The Disappearing Act with Ed Dentzel [S1Ep28 video]
What the art of deception can tell us about the missing plane
It’s a special episode today: Andy is on vacation, so for the very first time I’m helming this podcast without him. Today’s topic is one that I’ve been fascinated by for a long time: the art of stage magic and what it can tell us about MH370.
When we’re trying to solve a problem, one of the first steps is to figure out what the correct tool to use for the job is. If your problem involves dripping water, you’re probably going to need plumbing tools. If you’re finding sawdust, you’re going to need insecticide to kill carpenter ants.
For the last ten years, the conversation about MH370 has been dominated by engineers and pilots, and the net result is that they haven’t found the plane. And they really can’t explain why. It sounds to me like they’re using the wrong set of mental tools. So what set of tools to use? Well, what kind of problem is this? What is it like?
Well, you have an object disappear into thin air, it sounds like a job for a magician. I’m thinking of that Penn and Teller show, “Fool Us,” where they watch a magic act and try to figure out how it’s done. I’d like to do something like that with MH370: find out what the puzzle of the disappearing plane look like to someone who makes things disappear for a living.

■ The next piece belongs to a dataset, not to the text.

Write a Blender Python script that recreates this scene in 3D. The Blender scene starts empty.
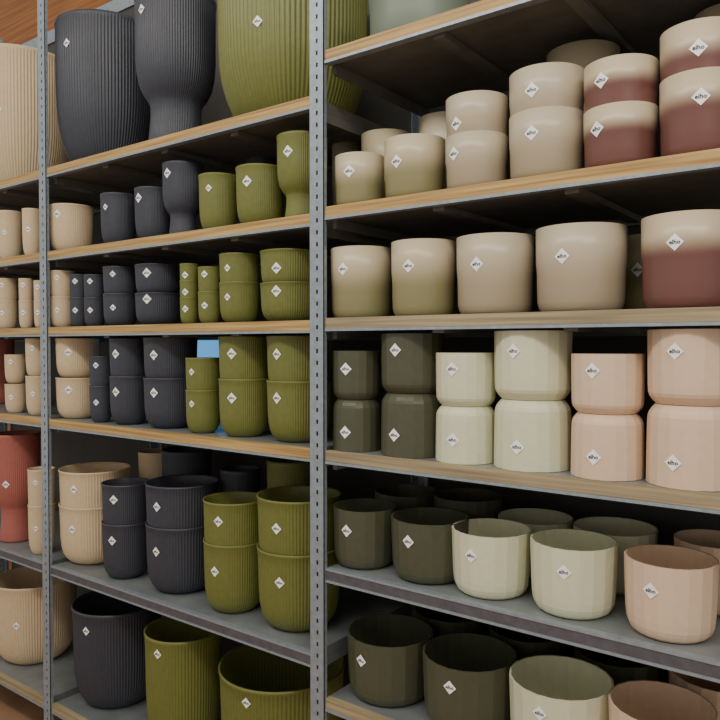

To that end I’m joined today by Ed Dentzel is the host of an excellent podcast Unfound, in which he’s examined hundreds of missing persons cases. In a previous life Ed was the stage manager for “The World’s Greatest Magic Show” at the Greek Isles in Las Vegas from 2005 to 2008. While there he worked with more than 50 magicians, helping them create and hone new tricks.
Ed wrote a guest post for my blog back in 2019 and I found what he said really fascinating and I’ve been wanting to have him on the show for a long time.
One of the many interesting insights he shared with me was the idea that often small, seemingly innocuous details can have crucial details in making a trick work. As an example, he cited a David Copperfield trick in which the celebrity magician seemed to walk through the Great Wall of China:
From Ed’s perspective, it’s notable that Copperfield uses a platform to “enter” the wall, then the platform is moved to the other side, where he then “comes out of” the wall via the same platform. Why did Copperfield use the same platform twice? Was he trying to economize on props?
MH370 has a number of features that could offer similar insight into how the disappearance was pulled off, most notably the reboot of the plane’s satcom system. This detail was sufficiently inconspicuous that for a long time many of the commenters who offered theories about what happened to the plane simply ignored it. But, like a platform that gets used twice, this subtle detail opens up all kinds of possibilities once its potential significance is recognized.
In the second half of the show, Ed and I discuss a technique called WSPR that supposedly can use archival ham radio data to figure out where MH370 flew with a great degree of accuracy. This idea has been promoted energetically by an Independent Group member named Richard Godfrey, who we’ve met before in the podcast. Godfrey has managed to get WSPR picked up by mainstream outlets such as 60 Minutes Australia. What really seems to have made a splash, though, is getting it featured in a recent video by the popular aviation YouTuber Mentour Pilot:
Quite a few viewers and listeners have reached out to me asking for my take on this video and about WSPR in general, so I wanted to talk about it a little bit in today’s episode. I didn’t want to get in great detail, though, because I think the verdict about the validity has been rendered pretty convincingly by Victor Iannello, who devoted an excellent blog post to the topic. Victor found the concept pretty suspect from the get-go, but nevertheless rolled up his sleeves to find out if he could get the math to work. The long and short of it: he couldn’t. Not even close.
But we don’t have to take Victor’s word for it. To get a second opinion, Victor reached out to the person who is pretty much the most reputable source on the topic imaginable: Nobel-prize winning physicist Joe Taylor, who invented WSPR. Taylor told Victor: “As I’ve written several times before, it’s crazy to think that historical WSPR data could be used to track the course of ill-fated flight MH370. Or, for that matter, any other aircraft flight… I don’t choose to waste my time arguing with pseudo-scientists who don’t understand what they are doing.”
I’d like to think that that would lay the matter to rest, but unfortunately that’s not how the information economy is growing. The three million people who have seen Mentour Pilot’s video as I write this is is no doubt many orders of magnitude larger than the number of readers who have read Victor’s much more carefully thought-out analysis.
As I’ve often said, the key to solving the mystery of MH370 is to assembling all of the evidence and seeking the expertise of a wide variety of experts to help us understand what it means. Equally important, though, is to avoid the distractions and deflections of people who use their soap box to promote misinformation.